Мужчина на улице снял с себя шляпу. Я увидел белые с черным, жесткие, напомаженные на пробор вправо и влево волосы. Другой мужчина снял шляпу. Я увидел большую розовую, довольно жирную лысину с синеватым отсветом. Мужчины посмотрели друг на друга, показали друг другу свои кривые сероватые желтоватые зубы с пломбами.
И другие стихотворные тексты Кандинского находятся в промежутке между бытовой сценой и бредовым видением:
Лес становился все гуще. Красные стволы все толще. Зеленая листва все тяжелее. Воздух все темнее. Кусты все пышнее. Грибы все многочисленнее. В конце концов приходилось идти прямо по грибам. Человеку было все труднее идти, продираясь, а не проскальзывая. Однако он шел и повторял все быстрее и быстрее одну и ту же фразу: — Шрамы заживают. Краски оживают. Слева и несколько позади его шла женщина. Каждый раз, когда человек произносил свою фразу, она говорила очень убежденно и сильно раскатывая «р»: «крррайне прррактично».
Читаем далее. Вот известное стихотворение «Взор»:
Зачем смотришь ты на меня через белую занавесь?
Я не звал тебя, я не просил тебя через белую занавесь смотреть на меня.
Зачем она скрывает лицо Твое от меня?
Отчего я не вижу лица твоего за белой занавесью?
Не смотри на меня через белую занавесь!
Я не звал тебя. Я не просил тебя.
Через закрытые веки я вижу, как ты смотришь на меня, почему ты смотришь на меня через белую занавесь.
Я отдерну белую занавесь и увижу лицо твое, и ты моего не увидишь.
Отчего не могу я белой занавеси отдернуть?
Зачем она скрывает лицо твое от меня?
К кому обращены эти слова — к Богу или к Женщине? К Нему и к Ней одновременно?

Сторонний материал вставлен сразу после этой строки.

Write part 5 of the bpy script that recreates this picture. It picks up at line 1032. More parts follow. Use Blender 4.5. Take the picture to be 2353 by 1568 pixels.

Стихи Кандинского решительно отличаются от параллельно писавшихся его рукой в те же самые годы ранних абстрактных картин. Картины не изображают чего-либо визуально знакомого. В картинах (например, в уже приведенной выше «Композиции VII») не фигурируют ни люди, ни растения, ни облака, ни равнины, ни дома. Там действуют красочные потоки, разводы и своего рода «мелкая рябь» на поверхности потоков — разного рода «почеркушки кистью», имеющие вид черточек, пятнышек, решеточек и других конфигураций.